26 May – Ben Cornell, Hope Church

Fish don’t climb trees

In our youth group we have introduced a question tin. The young people jumped straight in with: ‘When I die, do I go straight to Heaven? How does that work?’ ‘What about people going to Hell?’ and the like. These are tough questions, not least because the answers come with a helping of mystery, the unknowable, which, let’s face it, looks like a cop-out and feels unsatisfying. This is where I jump in with: ‘Try explaining tree-climbing to a fish.’ Some things are simply beyond us to understand, and rightly so. This is the God who created the Universe, after all. Nevertheless, scratch the surface of an enquiring mind and these profound questions spill out like the intestines of a fish whose underbelly has snagged on a sharp twig.

As Christians we don’t have comprehensive answers to the toughies. We can direct someone to CS Lewis, who had a good go at most toughies, but we must recognise how important it is to be honest about mystery, the limits of understanding. Perhaps the mystery tells us something about who God is. Why does he leave us with unanswerable questions instead of equipping us with a list of slam-dunkers for any apologetic discussion? Why does he leave us with huge questions, the answers to which even Christians don’t agree? Predestination, to name but one.
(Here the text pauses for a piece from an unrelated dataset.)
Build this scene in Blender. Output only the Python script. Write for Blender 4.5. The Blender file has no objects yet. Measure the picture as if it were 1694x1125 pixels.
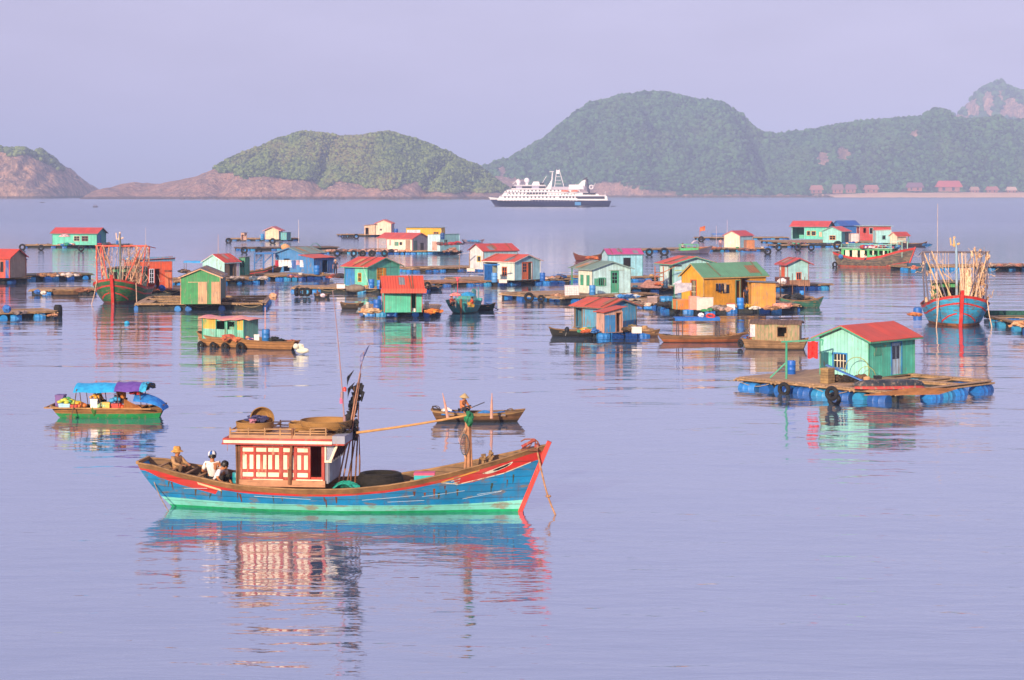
import bpy, math, random
import numpy as np
from mathutils import Vector, Matrix
R = math.radians
SC = bpy.context.scene
COL = SC.collection
rnd = random.Random(7)

# ------------------------------------------------------------------ camera
H, F, HY = 9.5, 3200.0, 317.0           # eye height in metres, focal length and horizon row in photo pixels
cd = bpy.data.cameras.new('camera'); cam = bpy.data.objects.new('camera', cd); COL.objects.link(cam)
cam.location = (0, 0, H); cam.rotation_euler = (R(90), 0, 0)
cd.sensor_width = 36; cd.lens = 36 * F / 1694; cd.shift_y = -(562.5 - HY) / 1694
cd.clip_start = 1; cd.clip_end = 60000
SC.camera = cam

def P(px, py, z=0.0):                    # where a photo pixel meets the level z
    Y = F * (H - z) / (py - HY)
    return Vector(((px - 847) / F * Y, Y, z))
def SCL(py, z=0.0): return (py - HY) / (H - z)    # pixels per metre there

# ------------------------------------------------------------------ world and sun
SUN_EL, SUN_AZ = 17.0, 24.0              # height, and degrees to the left of straight behind the camera
w = bpy.data.worlds.new('World'); SC.world = w; w.use_nodes = True
nt = w.node_tree; nt.nodes.clear()
out = nt.nodes.new('ShaderNodeOutputWorld'); bg = nt.nodes.new('ShaderNodeBackground')
sky = nt.nodes.new('ShaderNodeTexSky'); sky.sky_type = 'NISHITA'; sky.sun_disc = False
sky.sun_elevation = R(SUN_EL); sky.sun_rotation = R(180 + SUN_AZ)
sky.air_density = 1.0; sky.dust_density = 4.0; sky.ozone_density = 2.0
mx = nt.nodes.new('ShaderNodeMixRGB'); mx.inputs[0].default_value = 0.78
mx.inputs[2].default_value = (4.95, 4.35, 6.3, 1)          # thin evening overcast, lavender
nt.links.new(sky.outputs[0], mx.inputs[1])
tc_ = nt.nodes.new('ShaderNodeTexCoord'); mp_ = nt.nodes.new('ShaderNodeMapping'); mp_.inputs['Scale'].default_value = (2.2, 2.2, 9)
ns_ = nt.nodes.new('ShaderNodeTexNoise'); ns_.inputs['Detail'].default_value = 4; nt.links.new(tc_.outputs['Generated'], mp_.inputs[0]); nt.links.new(mp_.outputs[0], ns_.inputs['Vector'])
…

I think it is because there is a lesson in the unresolvable. It matters more how we conduct ourselves in the debate, than that I, Joe Bloggs, have got it all totally right. Why? Because relationship is what matters most. And our relationship with God is what develops the trust to put as at ease with being fish, even if that means we sometimes fall short in explaining arboreal-scaling to other fish.